Polscy siatkarze poznali potencjalnych rywali w półfinale IO! Pięciosetowy bój i duża niespodzianka
Reprezentacja Polski siatkarzy we wtorek zmierzy się z Francją w ćwierćfinale Igrzysk Olimpijskich w Tokio. Jeśli "Biało-Czerwoni" wygrają to spotkanie, później zmierzą się z Argentyną. Ten zespół w pięciu setach uporał się z Włochami.
Drużyna z Ameryki Południowej już wcześniej uporała się między innymi z faworyzowaną Francją oraz USA. Efektem było zajęcie trzeciego miejsca w grupie B i awans do ćwierćfinału, w którym Argentyńczycy zmierzyli się z Włochami.
W pierwszym secie nic nie zapowiadało jeszcze problemów Italii. Wyrównana walka toczyła się do stanu 15:15. Później faworyci odskoczyli rywalom i wygrali 25:21.
W drugiej odsłonie siatkarze z Europy początkowo kontynuowali dobrą grę. Prowadzili już 8:4, lecz w końcówce to Argentyńczycy okazali się skuteczniejsi, wygrywając 25:23. Świetnie grali między innymi Conte oraz Palacios.
Zwycięski set podbudował "Albicelestes", którzy w kolejnej odsłonie szybko wyszli na pięciopunktowe prowadzenie. Później je roztrwonili, Włosi doprowadzili do remisu, lecz po emocjonującej końcówce i challenge'u w ostatniej akcji Argentyna zwyciężyła 25:22.
Italia wzięła się do roboty w czwartej partii.

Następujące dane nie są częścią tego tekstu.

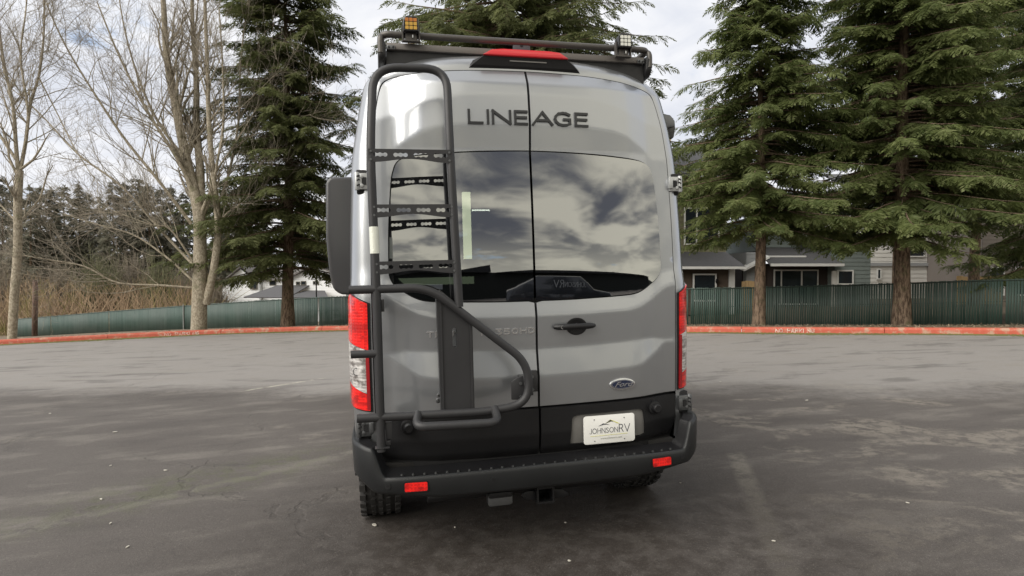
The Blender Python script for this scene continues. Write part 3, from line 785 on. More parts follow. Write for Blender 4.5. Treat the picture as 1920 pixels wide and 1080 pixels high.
# roof rack
rack = empty('roof_rack'); rack.parent = van
yr0 = .20
m = MB(); m.box((-.765,yr0,2.726),(.765,yr0+.035,2.762)); m.build('rear_beam', mat('beam_aluminium', (.15,.138,.128), .45, .3), rack, bevel=.004)
for s in (-1, 1):
    prof = [(yr0-.02,2.745),(yr0-.015,2.762),(yr0+.02,2.77),(3.7,2.77),(3.9,2.72),(3.7,2.65),(yr0+.25,2.640),(yr0+.02,2.650),(yr0-.015,2.68)]
    m = MB(); m.prism(prof, s*.768, s*.812, axis='x'); m.build('side_plate', M_deck, rack, bevel=.014)
    m = MB(); m.tube(fillet([(s*.792,3.8,2.76),(s*.792,3.7,2.806),(s*.792,yr0+.2,2.806)], [.06], 6), .0175, 10); m.build('side_tube', M_rack, rack, auto=True)
m = MB(); m.tube(fillet([(-.792,yr0+.2,2.76),(-.792,yr0+.2,2.806),(-.792,yr0,2.806),(.792,yr0,2.806),(.792,yr0+.2,2.806),(.792,yr0+.2,2.76)], [.02,.055,.055,.02], 8), .0185, 14); m.build('rear_rail', M_rack, rack, auto=True)
for s in (-1, 1):
    m = MB(); m.tube(fillet([(s*.786,yr0+.05,2.81),(s*.797,yr0-.005,2.79),(s*.796,yr0-.005,2.70)], .03, 6), .017, 12); m.build('corner_upright', M_rack, rack, auto=True)
m = MB(); m.prism([(-.052,2.755),(.052,2.755),(.048,2.812),(-.048,2.812)], yr0-.006, yr0+.004); mb_ = m.build('rail_bracket', mat('rack_bracket', (.09,.095,.11), .45, .4), rack, bevel=.002)
m = MB(); m.cyl((0,yr0-.008,2.798),(0,yr0-.003,2.798), .009, n=12); m.cyl((0,yr0-.008,2.785),(0,yr0-.003,2.785), .009, n=12); m.box((-.003,yr0-.008,2.785),(.003,yr0-.003,2.805)); m.build('bracket_slot', M_black, mb_)
for k in range(9):
    y = yr0+.30+k*.4; m = MB(); m.box((-.765,y,2.725),(.765,y+.05,2.755)); m.build('cross_bar', M_deck, rack)
m = MB(); m.box((-.767,yr0+.06,2.690),(.767,3.6,2.706)); m.build('deck_panel', M_deck, rack)
m = MB(); m.prism([(-.767,2.60),(.767,2.60),(.767,2.724),(-.767,2.724)], yr0+.02, yr0+.035); m.build('under_fascia', M_deck, rack)
for s in (-1, 1):
    m = MB(); m.box((s*.74-.022,yr0-.008,2.722),(s*.74+.022,yr0+.0,2.746)); e_ = m.build('end_bolt_plate', M_steel, rack, bevel=.003)
    m = MB(); m.cyl((s*.752,yr0-.014,2.733),(s*.752,yr0-.007,2.733), .006, n=10); m.cyl((s*.728,yr0-.014,2.733),(s*.728,yr0-.007,2.733), .006, n=10); m.build('bolt_heads', M_black, e_, kind='stuff')
for k, (x, z, mt, mt2) in enumerate(((-.632,2.842,M_amber,M_amber_dark),(.612,2.826,M_clear,M_steel))):
    s = .041; oc = [(x-s,z-s),(x+s,z-s),(x+s,z+s*.6),(x+s*.65,z+s),(x-s*.65,z+s),(x-s,z+s*.6)]
    m = MB(); m.prism(oc, yr0-.075, yr0-.01); lamp = m.build('work_lamp', M_gloss_black, rack, bevel=.004)
    for a in range(3):
        for b in range(3):
            m = MB(); cx, cz = x-.022+a*.022, z-.024+b*.0215
            m.prism(rrect(cx-.0092,cz-.0089,cx+.0092,cz+.0089,.003,2), yr0-.080, yr0-.074); m.build('lamp_cell', mt2 if (b == 2 and k == 0) else mt, lamp)
    m = MB(); m.box((x-.049,yr0-.05,z-.080),(x-.042,yr0-.02,z+.0)); m.box((x+.042,yr0-.05,z-.080),(x+.049,yr0-.02,z+.0)); m.box((x-.049,yr0-.05,z-.085),(x+.049,yr0-.02,z-.077)); m.box((x-.03,yr0-.045,z-.08),(x+.03,yr0-.02,z-.04)); m.build('lamp_bracket', M_rack, lamp)
    m = MB(); m.box((x+.006,yr0-.06,z-.07),(x+.011,yr0-.05,z-.055)); m.build('lamp_clip', M_chrome, lamp)

# side pod on the left flank, awning on the right
m = MB(); m.prism([(-1.122,2.02),(-1.10,2.048),(-.93,2.052),(-.93,1.37),(-1.06,1.378),(-1.100,1.41),(-1.118,1.50),(-1.13,1.70)], .36, 1.9)
m.build('side_pod', mat('pod_plastic', (.05,.05,.052), .25, 0, .5), van, bevel=.028, seg=4, angle=25)
m = MB(); m.prism([(.93,2.47),(.99,2.492),(1.045,2.485),(1.078,2.45),(1.082,2.40),(1.07,2.34),(1.03,2.31),(.95,2.295)], .42, 3.6)
aw = m.build('awning_case', M_gloss_black, van, bevel=.006)
m = MB(); m.prism([(.965,2.466),(.995,2.480),(1.04,2.472),(1.066,2.44),(1.068,2.405),(.975,2.385)], .395, .425); m.build('awning_end_cap', M_steel, aw, bevel=.006)
m = MB(); m.prism([(.955,2.280),(.965,2.276),(1.045,2.318),(1.035,2.326)], .41, 3.0); m.build('awning_light_strip', mat('strip_yellow', (.75,.55,.25), .4), aw)

# ------------------------------------------------------------------ car park and kerb
KL = [(-60,-30),(-42,-8),(-32,4.5),(-24,11.2),(-18.5,14.4),(-14.1,16.1),(-10.4,17.35),(-7.4,17.9),(-4.86,17.75),(0,16.15),(4.4,14.6),(7.8,13.4),(10.55,12.4),(16,10.4),(24,7.6),(40,2),(60,-6)]
kc = [np.array(p) for p in catmull(KL, 8)]
def asphalt_fn(g, b, co):
    x, y, z = g.sep(co)
    big = g.noise(g.scalev(co, (.55,.9,1)), .55, 5, .6, .5)
    patch = g.noise(g.scalev(co, (1.0,1.6,1)), .9, 7, .62, .6)
    fine = g.noise(co, 85, 4, .75)
    mid = g.noise(co, 9, 5, .65)
    edge = g.math('ADD', g.math('MULTIPLY_ADD', x, .12, y), g.math('MULTIPLY', g.math('SUBTRACT', big, .5), 2.2))
    edge = g.math('ADD', edge, g.math('MULTIPLY', g.math('SUBTRACT', mid, .5), .8))
    worn = g.ss(edge, 7.3, 8.5)
    dark = g.mix(big, (.070,.062,.057), (.118,.107,.099))
    lite = g.mix(big, (.215,.203,.191), (.270,.256,.242))
    col = g.mix(worn, dark, lite)
    # dusty patches where the seal coat has gone (right of the van)
    pm = g.math('MULTIPLY', g.ss(patch, .50, .60), g.ss(mid, .38, .56))
    reg = g.math('MULTIPLY', g.ss(x, 1.0, 2.4), g.math('SUBTRACT', 1.0, worn))
    col = g.mix(g.math('MULTIPLY', pm, g.math('MULTIPLY', reg, .55)), col, (.25,.225,.19))
    pm2 = g.math('MULTIPLY', g.ss(patch, .56, .68), g.ss(mid, .42, .6))
    col = g.mix(g.math('MULTIPLY', pm2, .38), col, (.22,.20,.17))
    # tyre-swept streaks, long and thin
    st = g.noise(g.comb(g.math('MULTIPLY', g.math('ADD', x, g.math('MULTIPLY', y, .5)), .35), g.math('SUBTRACT', y, g.math('MULTIPLY', x, .28)), 0), 2.6, 4, .6)
    col = g.mix(g.math('MULTIPLY', g.ss(st, .50, .68), .35), col, (.22,.203,.182))
    col = g.mix(g.math('MULTIPLY', g.ss(st, .46, .32), .4), col, (.055,.050,.047))
    st2 = g.noise(g.comb(g.math('MULTIPLY', x, .12), y, 0), 3.0, 5, .65)
    col = g.mix(g.math('MULTIPLY', g.ss(st2, .56, .66), g.math('MULTIPLY', worn, .45)), col, (.085,.08,.075))
    def line(x0, y0, x1, y1, w, col_in, colr, amt, soft=.5):
        d = math.hypot(x1-x0, y1-y0); ux, uy = (x1-x0)/d, (y1-y0)/d
        al = g.math('ADD', g.math('MULTIPLY', g.math('SUBTRACT', x, x0), ux), g.math('MULTIPLY', g.math('SUBTRACT', y, y0), uy))
        ac = g.math('ABSOLUTE', g.math('ADD', g.math('MULTIPLY', g.math('SUBTRACT', x, x0), -uy), g.math('MULTIPLY', g.math('SUBTRACT', y, y0), ux)))
        f = g.math('MULTIPLY', g.ss(ac, w, w*soft), g.math('MULTIPLY', g.ss(al, 0, .3), g.ss(al, d, d-.3)))
        f = g.math('MULTIPLY', f, g.math('MULTIPLY', g.ss(mid, .36, .6), amt))
        return g.mix(f, col_in, colr)
    col = line(.95, 1.2, 1.9, 5.0, .10, col, (.27,.25,.21), .6, .3)        # worn bay line right of the van
    col = line(-4.6, 2.3, -1.2, 5.4, .10, col, (.20,.187,.165), .5, .2)      # worn bay line, left
    col = line(-3.9, 8.2, -2.9, 9.3, .05, col, (.42,.40,.33), .9, .4)       # short paler scrap of line
    # moss film, left
    mo = g.math('MULTIPLY', g.ss(g.math('ABSOLUTE', g.math('SUBTRACT', y, g.math('MULTIPLY_ADD', x, .75, 6.3))), .7, .1), g.math('MULTIPLY', g.ss(x, -3.9, -2.6), g.ss(x, -1.2, -2.0)))
    col = g.mix(g.math('MULTIPLY', g.math('MULTIPLY', mo, g.ss(mid, .4, .6)), .5), col, (.085,.092,.05))
    # brown stain under and behind the van, with its contact shadow painted in
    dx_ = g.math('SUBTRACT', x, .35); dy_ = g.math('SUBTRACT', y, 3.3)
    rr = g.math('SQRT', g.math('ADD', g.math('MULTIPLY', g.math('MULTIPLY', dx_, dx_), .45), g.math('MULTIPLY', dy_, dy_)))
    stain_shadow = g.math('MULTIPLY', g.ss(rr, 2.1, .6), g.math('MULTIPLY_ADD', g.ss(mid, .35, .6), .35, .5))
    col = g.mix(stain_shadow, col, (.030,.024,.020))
    # fine stone
    col = g.mix(g.math('MULTIPLY', g.ss(fine, .56, .74), .4), col, (.27,.25,.225))
    col = g.mix(g.math('MULTIPLY', g.ss(fine, .48, .30), .5), col, (.024,.022,.021))
    grit = g.noise(co, 240, 2, .7)
    col = g.mix(g.math('MULTIPLY', g.ss(grit, .60, .72), .5), col, (.30,.28,.25))
    col = g.mix(g.math('MULTIPLY', g.ss(grit, .42, .30), .5), col, (.02,.018,.017))
    # cracks
    vo = g.n.new('ShaderNodeTexVoronoi'); vo.feature = 'DISTANCE_TO_EDGE'; vo.inputs['Scale'].default_value = .3
    wv = g.n.new('ShaderNodeVectorMath'); wv.operation = 'ADD'; g.set(wv.inputs[0], co); g.set(wv.inputs[1], g.node('ShaderNodeVectorMath', operation='SCALE', i_0=g.noise(co, 1.7, 4, .6, out=1), i_Scale=.9))
    g.set(vo.inputs['Vector'], wv.outputs[0])
    ck = g.math('MULTIPLY', g.ss(vo.outputs['Distance'], .012, .003), g.ss(patch, .45, .6))
    col = g.mix(g.math('MULTIPLY', ck, .15), col, (.02,.018,.016))
    g.set(b.inputs['Base Color'], col)
    g.set(b.inputs['Roughness'], g.math('SUBTRACT', .86, g.math('MULTIPLY', stain_shadow, .35)))
    bn = g.n.new('ShaderNodeBump'); bn.inputs['Strength'].default_value = .55; bn.inputs['Distance'].default_value = .006
    g.set(bn.inputs['Height'], g.math('SUBTRACT', g.math('ADD', fine, g.math('MULTIPLY', mid, .7)), g.math('MULTIPLY', ck, 1.5))); g.set(b.inputs['Normal'], bn.outputs[0])
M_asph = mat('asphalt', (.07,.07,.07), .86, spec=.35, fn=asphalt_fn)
V = []; F = []
for p in kc: V += [(p[0], p[1], gz(p[0])), (p[0]*1.0, -75, gz(p[0]))]
for i in range(len(kc)-1): F.append((2*i, 2*i+1, 2*i+3, 2*i+2))
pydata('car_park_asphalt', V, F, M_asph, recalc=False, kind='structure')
def red_fn(g, b, co):
    n = g.noise(co, 6, 6, .65); f = g.noise(co, 60, 3, .7)
    w = g.ss(g.math('ADD', g.math('MULTIPLY', n, .7), g.math('MULTIPLY', f, .35)), .53, .63)
    red = g.mix(n, (.40,.070,.040), (.52,.125,.075))
    g.set(b.inputs['Base Color'], g.mix(w, red, (.42,.27,.19)))
M_kerb = mat('red_kerb_paint', (.6,.1,.07), .7, fn=red_fn, bump=.4, bump_scale=60)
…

Ta była zdecydowanie najbardziej jednostronna ze wszystkich w tych meczu. Drużyna z Europy wygrała do 14, co było równoznaczne z tiebreakiem.
Decydującego seta od dwupunktowego prowadzenia zaczęli Argentyńczycy. Później skuteczności zabrakło Poglajenowi, dzięki czemu Włosi wygrali trzy punkty z rzędu.
"Albicelestes" odpowiedzieli jednak czterema świetnymi akcjami od stanu 8:10, gdy skutecznie kontrę wykończył Conte, a dwoma asami popisał się Lima. Ostatecznie wojnę nerwów wygrali Argentyńczycy, który zwyciężyli 15:12 i zameldowali się w półfinale.